Energy’s future is not the past

Jan 7 2018 Letter-to-the-Editor by Eric Engle,Parkersburg, WV
The Parkersburg News and Sentinel

As of Dec. 29, the Trump administration officially repealed a 2015 rule that set standards on hydraulic fracturing on federal land. According to The Hill:

“The Obama rule focused mainly on three areas: mandating that companies disclose the chemicals they use to frack, requiring them to cover surface ponds that house fracking fluids and setting standards for the construction of wells.”

The Trump Interior Department attempted to delay until 2019 implementing rules meant to capture methane emissions from oil and gas operations as of Oct. 4, 2017, according to CNBC. The Interior Department, to quote CNBC at the time, “is seeking to water down or scrap the rules and wants to avoid imposing compliance costs on energy firms since it may ultimately kill the regulations.” A federal judge in San Francisco put a stop to this, thankfully, but the Interior Department’s Bureau of Land Management will still likely kill the regulation if possible.
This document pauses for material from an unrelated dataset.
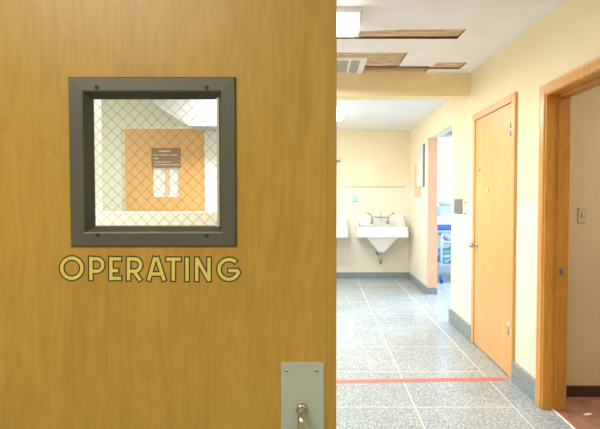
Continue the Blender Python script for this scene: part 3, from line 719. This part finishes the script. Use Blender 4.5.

Methane emissions contribute to at least 10 percent of all greenhouse gas emissions globally.

In the midst of all of this, the BLM is permitting more oil and gas leasing in the Wayne National Forest, Ohio’s only national forest. The Wayne has units in Marietta, Athens and Ironton and the Marietta and Athens units are the most threatened. On this side of the river, with the Chinese memorandum of understanding, we’ll be looking at $84 billion of oil, gas and petrochemical development in the next 20 years. With the cracker plants, pipelines and storage hubs will come worse methane emissions, millions of gallons of contaminated water from our rivers and streams and other fresh water supplies after hydraulic fracturing (with contaminants that we’ll not be informed about, despite the fact that private studies have shown the presence of radioactive and carcinogenic materials), more wastewater treatment facilities threatening surface and ground water supplies, and more brine and residual waste trucks running nonstop on our roads. Not to mention the threats to private property owners who have to live close to all that, and who the companies will try to deprive of their lands.

When will Central Appalachia and the surrounding region realize fossil fuels are not the future? We must develop and produce renewable energy (solar, wind and water), electric vehicles with plenty of charging stations (including electric trains, planes and large truck fleets), develop commercially viable plastics and polymers alternatives (hemp shows a great deal of promise) and change our agricultural and development practices to focus on local, sustainable agriculture and development (including dramatically increasing energy efficiency and building more durable infrastructure to defend against new climate norms).

Let’s stop being victims of industry and start being the captains of tomorrow’s industries!